DO THIS: Repeat the data word for word. Do not include the pictures.

DATA:
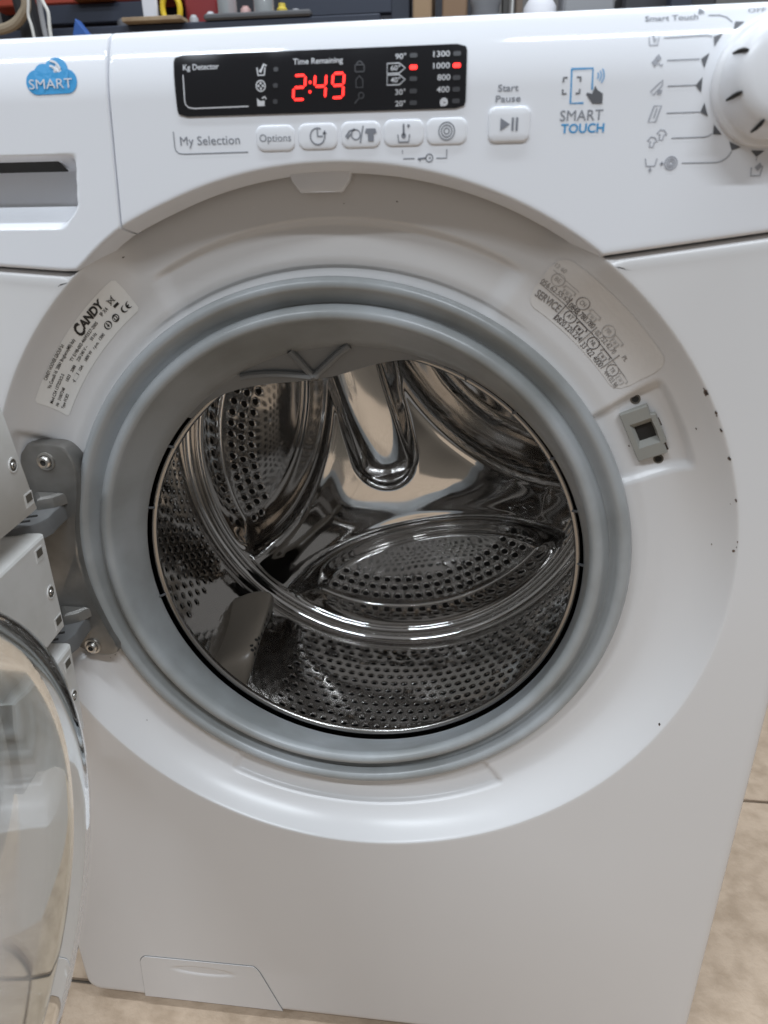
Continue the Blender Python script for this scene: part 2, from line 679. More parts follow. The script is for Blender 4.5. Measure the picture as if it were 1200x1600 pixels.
P = Print()
for s_, x, z, w, h in [('Kg Detector', -0.0736, 0.8265, 0.02, 0.0027), ('Time Remaining', -0.0093, 0.8272, 0.0268, 0.0027),
                       ('90°', 0.0348, 0.8277, 0.0057, 0.0025), ('60°', 0.0321, 0.8224, 0.0051, 0.0023), ('40°', 0.0321, 0.8169, 0.0051, 0.0023),
                       ('30°', 0.0347, 0.8113, 0.0055, 0.0025), ('20°', 0.0347, 0.806, 0.0055, 0.0025), ('1300', 0.0561, 0.8281, 0.0086, 0.0026),
                       ('1000', 0.0562, 0.8227, 0.0086, 0.0026), ('800', 0.0575, 0.8173, 0.0067, 0.0026), ('400', 0.0572, 0.8118, 0.0067, 0.0026)]:
    P.text(s_, x, z, w, h, bold=0.008, slant=0.0)
    P.cut('display_text', M_dispw, display, on_panel(0.0010))
P.stroke([(-0.0838, 0.8229), (-0.0841, 0.8110), (-0.0838, 0.8088), (-0.0822, 0.8073), (-0.0790, 0.8068), (-0.0484, 0.8070)], 0.0006)
P.cut('display_bracket', M_dispw, display, on_panel(0.0010))
for dz in (0.82225, 0.81695):
    P.stroke([(0.0277, dz + 0.0023), (0.0341, dz + 0.0023), (0.0372, dz), (0.0341, dz - 0.0023), (0.0277, dz - 0.0023)], 0.0005, closed=True)
    P.cut('display_frame', M_dispw, display, on_panel(0.0010))
# three little programme icons
x, z = -0.0403, 0.8240
P.stroke([(x - 0.0022, z + 0.001), (x - 0.0017, z - 0.0026), (x + 0.0017, z - 0.0026), (x + 0.0022, z + 0.001)], 0.0007)
P.stroke([(x - 0.0004, z - 0.0012), (x + 0.0016, z + 0.0026), (x + 0.0030, z + 0.0016)], 0.0009)
P.stroke([(x - 0.0012, z - 0.0006), (x + 0.0006, z - 0.0006)], 0.0006)
P.stroke([(x - 0.0003, z + 0.0003), (x - 0.0003, z - 0.0015)], 0.0006)
P.cut('display_symbol', M_dispw, display, on_panel(0.0010))
x, z = -0.0408, 0.8164
P.arc(x, z, 0.0025, 0, 360, 0.0006, n=20)
for a in (0, 90, 180, 270): P.disc(x + 0.0012 * cos(radians(a)), z + 0.0012 * sin(radians(a)), 0.0006)
P.cut('display_symbol', M_dispw, display, on_panel(0.0010))
x, z = -0.0412, 0.8091
P.poly([(x - 0.0022, z - 0.0022), (x + 0.0018, z - 0.0022), (x + 0.0020, z + 0.0004), (x - 0.0004, z + 0.0002), (x - 0.0022, z + 0.0016)])
P.stroke([(x + 0.0006, z + 0.0014), (x + 0.0022, z + 0.0022), (x + 0.0030, z + 0.0010)], 0.0007)
P.cut('display_symbol', M_dispw, display, on_panel(0.0010))
spiral_icon(P, 0.0579, 0.8059, 0.0021, 0.0006)
P.build('display_symbol', M_dispw, display, on_panel(0.0010))
P = Print()
x, z = 0.0131, 0.8239
P.stroke(rrect(x - 0.0024, x + 0.0024, z - 0.0026, z + 0.0006, 0.0004, 2), 0.0006, closed=True)
P.arc(x, z + 0.0006, 0.0016, 0, 180, 0.0006)
P.cut('unlit_symbol', M_dispd, display, on_panel(0.0010))
x, z = 0.0129, 0.8166
P.stroke([(x - 0.0018, z - 0.0026), (x + 0.0018, z - 0.0026), (x + 0.0018, z + 0.0010), (x, z + 0.0028), (x - 0.0018, z + 0.0010)], 0.0006, closed=True)
P.cut('unlit_symbol', M_dispd, display, on_panel(0.0010))
x, z = 0.0127, 0.8093
P.arc(x + 0.0010, z + 0.0010, 0.0014, 0, 360, 0.0006)
P.stroke([(x, z), (x - 0.0026, z - 0.0026)], 0.0007)
P.build('unlit_symbol', M_dispd, display, on_panel(0.0010))
# seven segment digits
SEG = {'2': 'abged', '4': 'fgbc', '9': 'abcdfg', '8': 'abcdefg'}


def digit(ch, x, z, w, h):
    P = Print()
    t = 0.00125
    hw, hh = w / 2, h / 2
    def sl(px, pz): return (x + px + 0.10 * pz, z + pz)
    g = 0.00035
    seg = {'a': ((-hw + g, hh), (hw - g, hh)), 'g': ((-hw + g, 0), (hw - g, 0)), 'd': ((-hw + g, -hh), (hw - g, -hh)),
           'f': ((-hw, g), (-hw, hh - g)), 'b': ((hw, g), (hw, hh - g)), 'e': ((-hw, -hh + g), (-hw, -g)), 'c': ((hw, -hh + g), (hw, -g))}
    for s_ in SEG[ch]:
        (ax, az), (bx, bz) = seg[s_]
        dx, dz = bx - ax, bz - az
        l = hypot(dx, dz)
        ux, uz = dx / l, dz / l
        nx, nz = -uz * t / 2, ux * t / 2
        e = t / 2
        q = [(ax, az), (ax + ux * e + nx, az + uz * e + nz), (bx - ux * e + nx, bz - uz * e + nz), (bx, bz),
             (bx - ux * e - nx, bz - uz * e - nz), (ax + ux * e - nx, az + uz * e - nz)]
        P.poly([sl(*p) for p in q][::-1])
    return P.build('digit', M_red, display, on_panel(0.0011))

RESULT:
Continue the Blender Python script for this scene: part 2, from line 679. More parts follow. The script is for Blender 4.5. Measure the picture as if it were 1200x1600 pixels.
P = Print()
for s_, x, z, w, h in [('Kg Detector', -0.0736, 0.8265, 0.02, 0.0027), ('Time Remaining', -0.0093, 0.8272, 0.0268, 0.0027),
                       ('90°', 0.0348, 0.8277, 0.0057, 0.0025), ('60°', 0.0321, 0.8224, 0.0051, 0.0023), ('40°', 0.0321, 0.8169, 0.0051, 0.0023),
                       ('30°', 0.0347, 0.8113, 0.0055, 0.0025), ('20°', 0.0347, 0.806, 0.0055, 0.0025), ('1300', 0.0561, 0.8281, 0.0086, 0.0026),
                       ('1000', 0.0562, 0.8227, 0.0086, 0.0026), ('800', 0.0575, 0.8173, 0.0067, 0.0026), ('400', 0.0572, 0.8118, 0.0067, 0.0026)]:
    P.text(s_, x, z, w, h, bold=0.008, slant=0.0)
    P.cut('display_text', M_dispw, display, on_panel(0.0010))
P.stroke([(-0.0838, 0.8229), (-0.0841, 0.8110), (-0.0838, 0.8088), (-0.0822, 0.8073), (-0.0790, 0.8068), (-0.0484, 0.8070)], 0.0006)
P.cut('display_bracket', M_dispw, display, on_panel(0.0010))
for dz in (0.82225, 0.81695):
    P.stroke([(0.0277, dz + 0.0023), (0.0341, dz + 0.0023), (0.0372, dz), (0.0341, dz - 0.0023), (0.0277, dz - 0.0023)], 0.0005, closed=True)
    P.cut('display_frame', M_dispw, display, on_panel(0.0010))
# three little programme icons
x, z = -0.0403, 0.8240
P.stroke([(x - 0.0022, z + 0.001), (x - 0.0017, z - 0.0026), (x + 0.0017, z - 0.0026), (x + 0.0022, z + 0.001)], 0.0007)
P.stroke([(x - 0.0004, z - 0.0012), (x + 0.0016, z + 0.0026), (x + 0.0030, z + 0.0016)], 0.0009)
P.stroke([(x - 0.0012, z - 0.0006), (x + 0.0006, z - 0.0006)], 0.0006)
P.stroke([(x - 0.0003, z + 0.0003), (x - 0.0003, z - 0.0015)], 0.0006)
P.cut('display_symbol', M_dispw, display, on_panel(0.0010))
x, z = -0.0408, 0.8164
P.arc(x, z, 0.0025, 0, 360, 0.0006, n=20)
for a in (0, 90, 180, 270): P.disc(x + 0.0012 * cos(radians(a)), z + 0.0012 * sin(radians(a)), 0.0006)
P.cut('display_symbol', M_dispw, display, on_panel(0.0010))
x, z = -0.0412, 0.8091
P.poly([(x - 0.0022, z - 0.0022), (x + 0.0018, z - 0.0022), (x + 0.0020, z + 0.0004), (x - 0.0004, z + 0.0002), (x - 0.0022, z + 0.0016)])
P.stroke([(x + 0.0006, z + 0.0014), (x + 0.0022, z + 0.0022), (x + 0.0030, z + 0.0010)], 0.0007)
P.cut('display_symbol', M_dispw, display, on_panel(0.0010))
spiral_icon(P, 0.0579, 0.8059, 0.0021, 0.0006)
P.build('display_symbol', M_dispw, display, on_panel(0.0010))
P = Print()
x, z = 0.0131, 0.8239
P.stroke(rrect(x - 0.0024, x + 0.0024, z - 0.0026, z + 0.0006, 0.0004, 2), 0.0006, closed=True)
P.arc(x, z + 0.0006, 0.0016, 0, 180, 0.0006)
P.cut('unlit_symbol', M_dispd, display, on_panel(0.0010))
x, z = 0.0129, 0.8166
P.stroke([(x - 0.0018, z - 0.0026), (x + 0.0018, z - 0.0026), (x + 0.0018, z + 0.0010), (x, z + 0.0028), (x - 0.0018, z + 0.0010)], 0.0006, closed=True)
P.cut('unlit_symbol', M_dispd, display, on_panel(0.0010))
x, z = 0.0127, 0.8093
P.arc(x + 0.0010, z + 0.0010, 0.0014, 0, 360, 0.0006)
P.stroke([(x, z), (x - 0.0026, z - 0.0026)], 0.0007)
P.build('unlit_symbol', M_dispd, display, on_panel(0.0010))
# seven segment digits
SEG = {'2': 'abged', '4': 'fgbc', '9': 'abcdfg', '8': 'abcdefg'}


def digit(ch, x, z, w, h):
    P = Print()
    t = 0.00125
    hw, hh = w / 2, h / 2
    def sl(px, pz): return (x + px + 0.10 * pz, z + pz)
    g = 0.00035
    seg = {'a': ((-hw + g, hh), (hw - g, hh)), 'g': ((-hw + g, 0), (hw - g, 0)), 'd': ((-hw + g, -hh), (hw - g, -hh)),
           'f': ((-hw, g), (-hw, hh - g)), 'b': ((hw, g), (hw, hh - g)), 'e': ((-hw, -hh + g), (-hw, -g)), 'c': ((hw, -hh + g), (hw, -g))}
    for s_ in SEG[ch]:
        (ax, az), (bx, bz) = seg[s_]
        dx, dz = bx - ax, bz - az
        l = hypot(dx, dz)
        ux, uz = dx / l, dz / l
        nx, nz = -uz * t / 2, ux * t / 2
        e = t / 2
        q = [(ax, az), (ax + ux * e + nx, az + uz * e + nz), (bx - ux * e + nx, bz - uz * e + nz), (bx, bz),
             (bx - ux * e - nx, bz - uz * e - nz), (ax + ux * e - nx, az + uz * e - nz)]
        P.poly([sl(*p) for p in q][::-1])
    return P.build('digit', M_red, display, on_panel(0.0011))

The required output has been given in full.